Whilst every secret of science has been probed to see if it can be pressed into the service of war, and the wage earners are annihilating each other in patriotic frenzy, they themselves have seen every so-called right and liberty they had suppressed by capitalist despots. In England there are at the present time (according to statements made at the Leeds Conference) 74 Englishmen incarcerated without a charge being preferred against them, and without any means being afforded them of making a defence. And many others who decline to take part in the war on principle, are in the prisons of “their own” country.

Nevertheless, the “fighting for freedom with the strength of free men” goes on, and the duped workers become more and more enslaved by the class whose interest they are lighting for. The civic rights of the vaunted “democracy” have been made to function as a door-mat; the incubus of debt rears itself daily to more colossal heights; the British casualty lists alone are some 30,000 weekly. The astounding apathy and complaisance with which the people accept these things is one of the features of this, the “Great War for Freedom,” the “War to End War.”

Every country involved is piling up its human wreckage of maimed and dead, creating sorrow and suffering to the one sordid end of capitalist advantage. Noble arid devout ministers of religion are “doing their bit” by preaching the incumbent duty of destroying the “Huns": vicarious sacrifice is a parsonic privilege. Others among them have become exemplars, and have gone out with rifle and bayonet to fight men equally as deluded as themselves, perhaps, in the vain hope that this is the “last war,’' and through it will come about the Brotherhood of Man.

Nature has made the world very beautiful, but, alas! Man has turned it into a veritable inferno. Whilst Spring has been decking the countryside in loveliness comes the news that 4r millions of the manhood of Europe have been killed and wounded ! Yet the war goes on!

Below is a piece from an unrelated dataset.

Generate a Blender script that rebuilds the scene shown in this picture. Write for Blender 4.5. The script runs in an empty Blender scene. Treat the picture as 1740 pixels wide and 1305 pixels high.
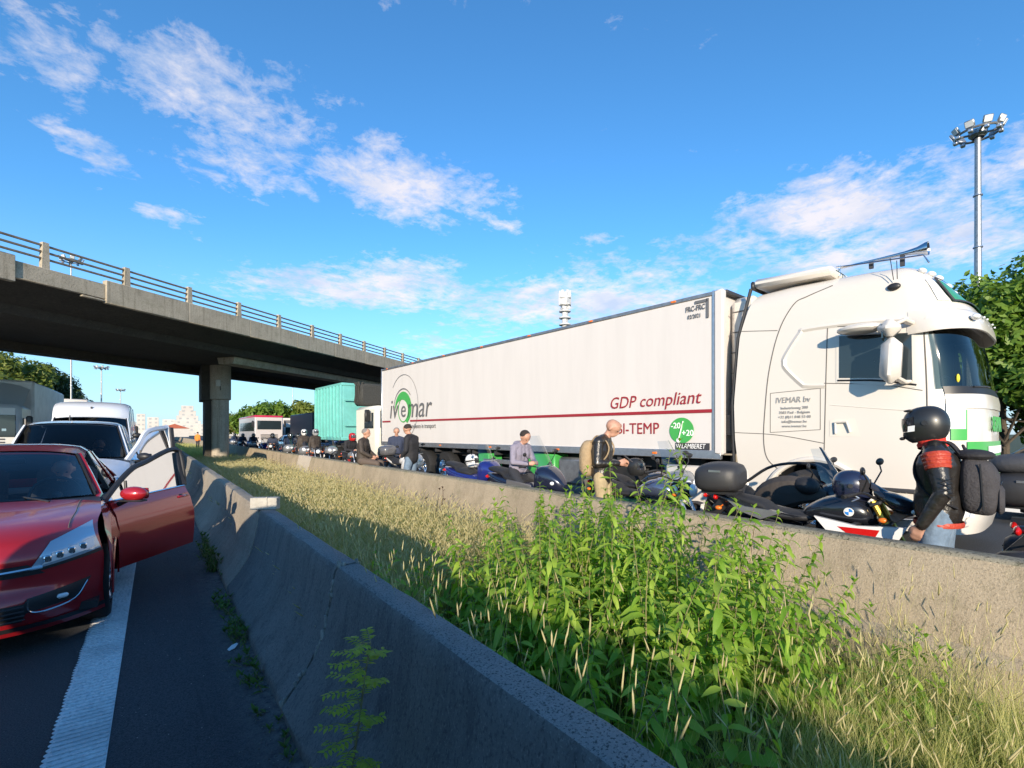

Will the workers never learn the lesson of reason and wisdom except through untold suffering and unspeakable pain the lesson that they, as a class throughout the world, have but one enemy, the INTERNATIONAL CAPITALIST CLASS?

Under the present system, in time of peace or war, the workers are compelled to produce wealth prolifically ; they receive about one third of what they produce, the rest is legally stolen from them, and used to their injury. And so we get the most intensely ironical fact of millions of dispossessed wage-slaves, fighting each other in groups, in their masters’ interests alone, they themselves having previously produced all the wealth which the capitalists quarrel over. All their energies of mind and body have made the prodigious accumulation of wealth which the capitalists keep only to use against the workers, whose very lives are but pawns in the hands of the class that has exploited and continues to exploit them.

Apparently no sacrifice is too great for the working class to make when capitalist interests are at stake. When are the workers going to fight for their own interests ?

The most deplorable fact of our present social life is the lack of class-consciousness among the workers. They do not realise that they are wage-slaves. They do not grasp their own all-importance. They do not understand their own all-powerfulness. Chloroformed by superstition and custom; content to let the present regime continue, they drift into fatalistic folly, and political and intellectual thralldom. It is this attitude that has made the breeding bed for the war.

What a price is paid by the working class of the world for political ignorance! What a penalty is suffered for the proletarian misconception called “Patriotism”!

What, then, is the remedy? Reforms, palliatives of any kind, are useless. They are but anodynes to lull the ever-recurring pain that is produced by this system of production for profit. The cause of the evil must be eradicated. That cause is the capitalist system.

Workers, study SOCIALISM! Organise class-consciously for the conquest of the political machinery, and for your complete emancipation from your present slavery. Yours is an irresistible power: wield it, and win
The World for the Workers.
G.

1 comment:

Imposs1904 said...

I wonder if 'G', the author of the piece, is in fact 'Gilmac' (Gilbert McClatchie)? At the time of this piece appearing he would have been on the run to avoid conscription, and from other articles about the period I understand he spent a portion of the war in Ireland. (He was originally from Ireland.)